Asylum seekers in the Netherlands who are denied residency still have a right to a simple shelter. That was decided by the District Court of Amsterdam on May 8, 2015. The court judged that refusing basic shelter would have such an impact on human dignity that it would impede the right for a private life.
Last month the Dutch government coalition clashed over the issue of providing food and shelter, so called ‘bed, bath, bread’, for asylum seekers whose application is rejected and who despite that are not leaving the country. Reason was a decision of the Council of Europe that said that the Netherlands is obliged to provide shelter to these people. The Committee of Ministers of the Council of Europe stated that emergency aid should ‘be granted also to those who do not, or no longer, fulfil the criteria of entitlement to assistance’. It was also pointed out that this aid ‘cannot be made conditional upon the willingness of the persons concerned to cooperate in the organisation of their own expulsion’. However, it was not specified how this shelter should look like.
According to the Dutch Immigration and Naturalisation Service in 2014, the Netherlands received around 24,000 asylum applications. In the first half of that year around 4000 asylum seekers disappeared from the system and the government does not know where they are. A number of them stay presumably illegally in the country.

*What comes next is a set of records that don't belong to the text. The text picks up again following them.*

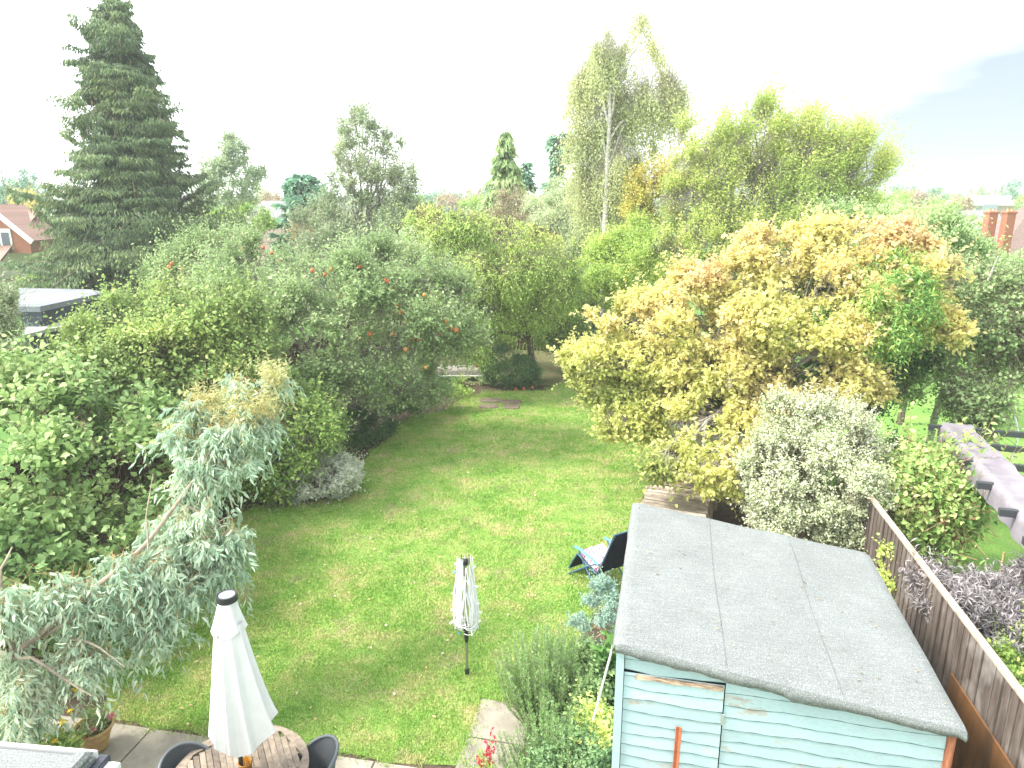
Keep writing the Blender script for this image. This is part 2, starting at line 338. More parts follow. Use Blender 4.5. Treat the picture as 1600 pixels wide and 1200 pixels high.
def sheet(name, pts, z, mat, jit=.0, seed=1, sub=.35, holes=None):
    import bmesh
    rg = np.random.RandomState(seed); out_ = []
    for i in range(len(pts)):
        a, b = np.array(pts[i], float), np.array(pts[(i + 1) % len(pts)], float); n = max(1, int(np.linalg.norm(b - a) / sub))
        for k in range(n):
            q = a + (b - a) * k / n
            if jit: q = q + (rg.rand(2) - .5) * jit
            out_.append(q)
    bm = bmesh.new(); f = bm.faces.new([bm.verts.new((q[0], q[1], z)) for q in out_]); bmesh.ops.triangulate(bm, faces=[f]); bm.normal_update()
    me = bpy.data.meshes.new(name); bm.to_mesh(me); bm.free(); me.materials.append(mat)
    at = me.attributes.new("v", 'FLOAT', 'FACE'); at.data.foreach_set("value", np.full(len(me.polygons), .5, np.float32))
    if me.polygons[0].normal.z < 0: me.flip_normals()
    o = bpy.data.objects.new(name, me); COL.objects.link(o); return o, np.array(out_)
def gp(*pix): return [tuple(G(a, b)[:2]) for a, b in pix]
garden = [(-9.5, 4.0), (-8.2, 12), (-6.6, 22), (-5.6, 29.5), (7.6, 27.0), (6.6, 20), (5.7, 12), (4.6, 4.4), (3.6, 3.5)]
tag(sheet('flower_bed', garden, .004, soil_mat, 0)[0], kind='structure')
lawn_px = [(172, 1128), (150, 1060), (150, 1000), (250, 900), (330, 840), (396, 792), (440, 790), (500, 784), (548, 772), (566, 752), (566, 725), (580, 705), (606, 690), (618, 668), (650, 650), (700, 643), (716, 627), (760, 612),
           (850, 612), (880, 600), (905, 620), (960, 655), (1010, 690), (1030, 722), (1015, 750), (1000, 800), (990, 860), (985, 930), (930, 960), (905, 1000), (880, 1050), (850, 1110)]
lp = gp(*lawn_px)
pA, pB = G(240, 1137)[:2], G(600, 1190)[:2]
pth0 = G(752, 1092)[:2]
edge = [tuple(G(850, 1112)[:2]), tuple(pth0), tuple(G(718, 1200)[:2]), tuple(G(660, 1196)[:2])]
lawn_poly = lp[:-1] + edge + [tuple(G(600, 1189)[:2]), tuple(G(330, 1150)[:2]), tuple(G(240, 1136)[:2])]
lawn, lawn_pts = sheet('lawn', lawn_poly, .012, lawn_mat, .09, 3, .22); tag(lawn, kind='structure')
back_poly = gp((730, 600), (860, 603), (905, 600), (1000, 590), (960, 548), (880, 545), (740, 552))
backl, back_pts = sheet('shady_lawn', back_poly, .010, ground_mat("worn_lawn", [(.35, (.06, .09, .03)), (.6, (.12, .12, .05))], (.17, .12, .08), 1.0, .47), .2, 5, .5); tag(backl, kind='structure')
nb_poly = [(5.2, 4.4), (9, 2), (20, 2), (34, 14), (34, 34), (9.0, 30), (7.6, 19), (6.6, 12)]
nbl, nb_pts = sheet('neighbour_lawn', nb_poly, .012, ground_mat("neighbour_lawn_mat", [(.28, (.09, .19, .04)), (.5, (.14, .26, .055)), (.72, (.21, .29, .09))], (.22, .19, .11), .6, .66), .1, 6, .5); tag(nbl, kind='structure')
def inside(poly, p):
    x, y = p[:, 0], p[:, 1]; c = np.zeros(len(p), bool); n = len(poly); j = n - 1
    for i in range(n):
        xi, yi = poly[i]; xj, yj = poly[j]
        cond = ((yi > y) != (yj > y)) & (x < (xj - xi) * (y - yi) / (yj - yi + 1e-12) + xi); c ^= cond; j = i
    return c
def grass(name, poly, n, seed, near, far, z0, mat, hmul=1.):
    rg = np.random.RandomState(seed); poly = np.array(poly); lo, hi = poly.min(0), poly.max(0)
    p = lo + rg.rand(n * 4, 2) * (hi - lo); p = p[inside(poly, p)]
    y = p[:, 1]; pr = np.clip((near / np.maximum(y, near)) ** 1.5, .06, 1); p = p[rg.rand(len(p)) < pr][:n]; y = p[:, 1]; n = len(p)
    p3 = np.column_stack([p, np.full(n, z0)]); bare = vnoise(p3, 1.7, 3.) * .6 + vnoise(p3, 6., 5.) * .4
    k = (bare < .64) | (rg.rand(n) < .8); p3 = p3[k]; y = y[k]; bare = bare[k]; n = len(p3)
    hn = vnoise(p3, .9, 8.) * .5 + vnoise(p3, 3.3, 2.) * .5; h = (.014 + .020 * rg.rand(n)) * (.45 + 1.1 * hn) * hmul * np.clip(1.5 - bare * 1.0, .5, 1); wd = .0045 * (1 + .5 * np.clip((y - near) / 5, 0, 3)) * 1.15 * (.7 + .6 * rg.rand(n))
    a = rg.rand(n) * 2 * math.pi; s = np.column_stack([np.cos(a), np.sin(a), np.zeros(n)]) * wd[:, None]
    ln = rg.randn(n, 2) * .45; tip = p3 + np.column_stack([ln[:, 0] * h, ln[:, 1] * h, h])
    V = np.stack([p3 - s, p3 + s, tip], 1).reshape(-1, 3); m = MB(); m.add(V, np.arange(n * 3).reshape(-1, 3), .5 + rg.randn(n) * .28)
    o = m.build(name, mat); tag(o, kind='stuff'); return o
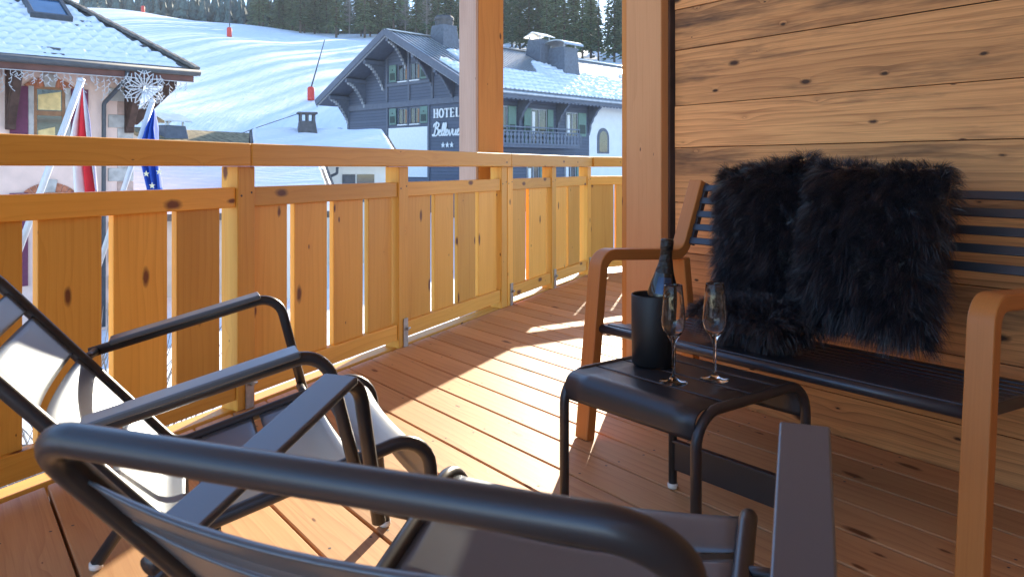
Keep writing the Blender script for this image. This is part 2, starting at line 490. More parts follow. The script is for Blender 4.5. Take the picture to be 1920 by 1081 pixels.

The ruling Liberal and Labour parties (VVD and PvdA) hold very different views on the ‘bed, bath, bread’ issue. The Liberals are not in favour of this policy, while the Labour party thinks it is not human to leave asylum seekers whose application was rejected out on the streets. They only reached a compromise with difficulty. The shelter for asylum seekers that exhausted all legal means would be restricted to six cities (Amsterdam, Rotterdam, Den Haag, Utrecht, Eindhoven and Ter Apel) and would be financed by the state. And other municipalities that are already providing ‘bed, bath, bread’ facilities would need to close these.
Municipalities are offering ‘bed, bath, bread’ since December 2014 when the Dutch Administrative High Court ruled it compulsory. It judged that municipalities had to offer a simple shelter till two months after the Committee of the Ministers of the Council of Europe would have given its verdict.
Next month the Dutch Administrative High Court will pass a judgement in a case concerning ‘bed, bath, bread’ and this will clarify whether the compromise of the government will hold.